A riveting report released by Justice Ministry after a request by an opposition lawmaker reveals that there are nearly 70,000 students currently in jail, either convicted or pending trial.
After repeated attempts by Republican People’s Party (CHP) lawmaker Gamze Akkus Ilgezdi, the Justice Ministry made official statistics public and said 69,301 students, mostly college students, are held in prison over “attending illegal activities, terror propaganda, membership to terrorist organizations and joining unlawful protests.”
The opposition party rejects the majority of the charges as politically-motivated. But the staggering numbers point to a serious problem about the country’s criminal justice system and its vaguely-defined counterterrorism laws.

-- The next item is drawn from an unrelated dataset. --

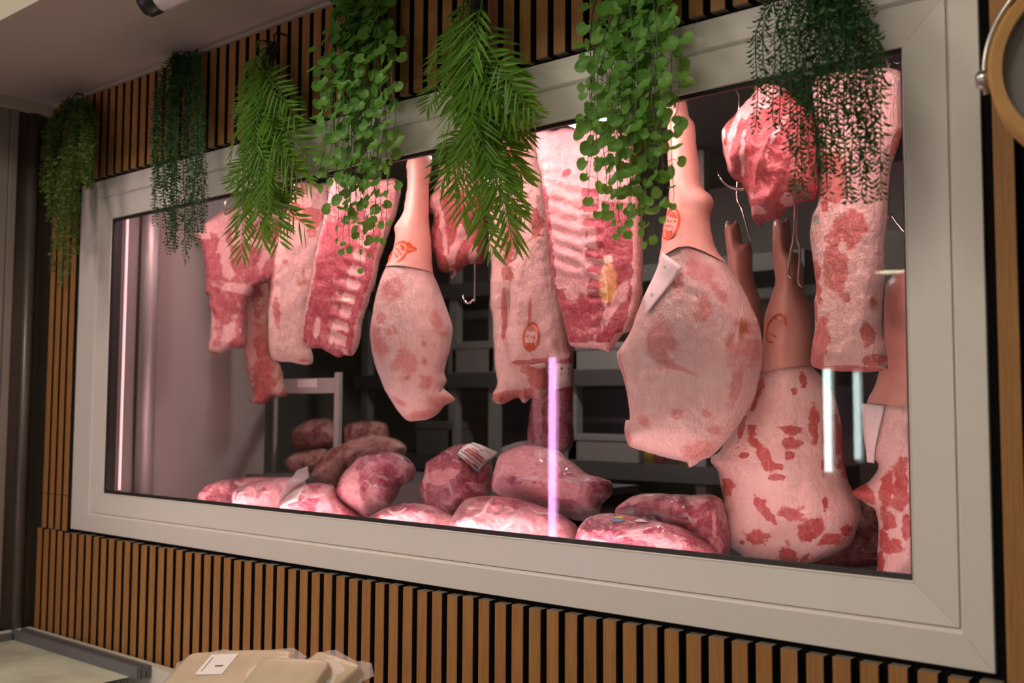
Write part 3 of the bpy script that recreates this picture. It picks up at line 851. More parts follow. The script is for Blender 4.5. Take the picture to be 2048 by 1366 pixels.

Turkey has a growing population of university students. College activism is vibrant and strong in Turkey around a number of social and political causes. It provides a fertile ground for political parties’ grassroots organizations and youth branches while leftist and pro-Kurdish movements also heavily rely on activist college students.
But authorities’ treatment of protests and activities within the scope of counter-terrorism laws appears to violate freedom of expression and students’ rights to assemble, the CHP says.
Since the failed coup attempt in 2016, the Turkish authorities have ramped up the crackdown on college students linked with pro-Kurdish People’s Democracy Party (HDP) and Gulen movement. Leftist student clubs and organizations also found themselves in the crosshairs of the government, which increasingly abhors any form of dissent in university landscape.
Many of the students who protested purge of academics from universities, who joined public rallies to show solidarity with the dismissed professors, who supported signatories of a peace memorandum calling for halting military operations in urban centers of Kurdish-majority cities in southeastern Turkey have faced legal probe.